Set down exactly the lines of the records from the top to the line containing "COL = S.collection"; include both.

_Input data:_
━━━━━━━━━━━━━━━━━━━━

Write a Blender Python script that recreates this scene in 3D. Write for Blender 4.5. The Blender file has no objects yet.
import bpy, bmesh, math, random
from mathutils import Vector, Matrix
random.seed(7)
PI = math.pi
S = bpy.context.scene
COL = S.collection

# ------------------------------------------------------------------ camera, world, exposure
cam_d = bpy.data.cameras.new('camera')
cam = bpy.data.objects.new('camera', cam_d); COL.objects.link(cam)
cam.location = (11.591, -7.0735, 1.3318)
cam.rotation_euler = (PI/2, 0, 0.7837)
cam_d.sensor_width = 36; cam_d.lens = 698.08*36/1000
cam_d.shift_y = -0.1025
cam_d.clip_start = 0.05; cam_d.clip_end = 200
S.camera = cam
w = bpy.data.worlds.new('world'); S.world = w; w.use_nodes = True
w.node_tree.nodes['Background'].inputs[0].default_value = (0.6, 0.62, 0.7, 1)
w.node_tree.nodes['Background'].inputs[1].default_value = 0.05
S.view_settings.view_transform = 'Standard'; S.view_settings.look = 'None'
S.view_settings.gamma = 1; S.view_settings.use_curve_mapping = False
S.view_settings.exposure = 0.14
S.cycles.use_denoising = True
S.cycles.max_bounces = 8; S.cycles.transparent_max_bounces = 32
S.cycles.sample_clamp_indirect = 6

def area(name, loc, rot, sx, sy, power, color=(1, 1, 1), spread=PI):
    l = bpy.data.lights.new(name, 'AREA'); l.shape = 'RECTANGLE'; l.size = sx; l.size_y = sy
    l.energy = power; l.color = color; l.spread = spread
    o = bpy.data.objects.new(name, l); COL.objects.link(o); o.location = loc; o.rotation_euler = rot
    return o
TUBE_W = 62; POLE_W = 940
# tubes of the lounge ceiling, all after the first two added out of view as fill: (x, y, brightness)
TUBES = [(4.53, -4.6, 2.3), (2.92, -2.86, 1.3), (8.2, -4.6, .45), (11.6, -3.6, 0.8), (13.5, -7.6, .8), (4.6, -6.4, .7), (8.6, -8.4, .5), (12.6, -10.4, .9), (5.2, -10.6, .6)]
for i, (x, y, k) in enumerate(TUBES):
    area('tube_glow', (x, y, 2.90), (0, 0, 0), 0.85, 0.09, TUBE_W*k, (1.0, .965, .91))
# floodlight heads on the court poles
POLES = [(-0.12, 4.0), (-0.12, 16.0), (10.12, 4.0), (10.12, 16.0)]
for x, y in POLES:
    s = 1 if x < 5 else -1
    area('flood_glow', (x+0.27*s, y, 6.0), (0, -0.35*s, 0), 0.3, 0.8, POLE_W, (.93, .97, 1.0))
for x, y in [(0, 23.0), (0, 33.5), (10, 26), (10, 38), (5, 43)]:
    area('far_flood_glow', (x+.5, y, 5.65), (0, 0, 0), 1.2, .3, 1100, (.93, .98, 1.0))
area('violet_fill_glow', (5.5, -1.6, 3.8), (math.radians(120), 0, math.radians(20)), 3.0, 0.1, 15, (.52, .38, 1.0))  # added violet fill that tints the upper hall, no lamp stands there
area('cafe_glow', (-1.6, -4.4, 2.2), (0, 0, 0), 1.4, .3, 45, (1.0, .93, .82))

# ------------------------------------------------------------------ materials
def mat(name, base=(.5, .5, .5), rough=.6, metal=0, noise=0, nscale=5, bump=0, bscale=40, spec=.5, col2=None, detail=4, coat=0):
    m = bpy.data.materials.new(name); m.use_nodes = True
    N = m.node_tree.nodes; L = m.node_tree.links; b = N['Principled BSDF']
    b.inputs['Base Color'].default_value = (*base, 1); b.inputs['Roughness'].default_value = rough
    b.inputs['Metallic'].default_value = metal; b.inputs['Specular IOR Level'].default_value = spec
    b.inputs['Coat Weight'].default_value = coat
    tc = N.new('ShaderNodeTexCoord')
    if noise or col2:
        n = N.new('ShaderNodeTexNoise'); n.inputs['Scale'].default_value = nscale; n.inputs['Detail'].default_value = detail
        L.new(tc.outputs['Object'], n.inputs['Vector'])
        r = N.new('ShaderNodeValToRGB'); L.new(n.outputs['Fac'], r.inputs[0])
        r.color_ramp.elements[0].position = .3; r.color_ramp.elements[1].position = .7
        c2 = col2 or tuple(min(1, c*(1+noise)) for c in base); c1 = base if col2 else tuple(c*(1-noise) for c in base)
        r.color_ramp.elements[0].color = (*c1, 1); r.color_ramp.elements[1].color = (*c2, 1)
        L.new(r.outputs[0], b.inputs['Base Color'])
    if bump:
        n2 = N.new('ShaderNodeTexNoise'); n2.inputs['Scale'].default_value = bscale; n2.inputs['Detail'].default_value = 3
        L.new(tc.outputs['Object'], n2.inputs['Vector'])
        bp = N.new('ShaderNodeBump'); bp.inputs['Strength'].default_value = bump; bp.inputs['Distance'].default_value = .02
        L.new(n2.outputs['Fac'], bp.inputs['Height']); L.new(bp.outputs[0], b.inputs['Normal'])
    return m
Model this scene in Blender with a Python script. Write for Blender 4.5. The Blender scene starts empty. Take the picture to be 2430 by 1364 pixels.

━━━━━━━━━━━━━━━━━━━━

_Answer to the task:_
Write a Blender Python script that recreates this scene in 3D. Write for Blender 4.5. The Blender file has no objects yet.
import bpy, bmesh, math, random
from mathutils import Vector, Matrix
random.seed(7)
PI = math.pi
S = bpy.context.scene
COL = S.collection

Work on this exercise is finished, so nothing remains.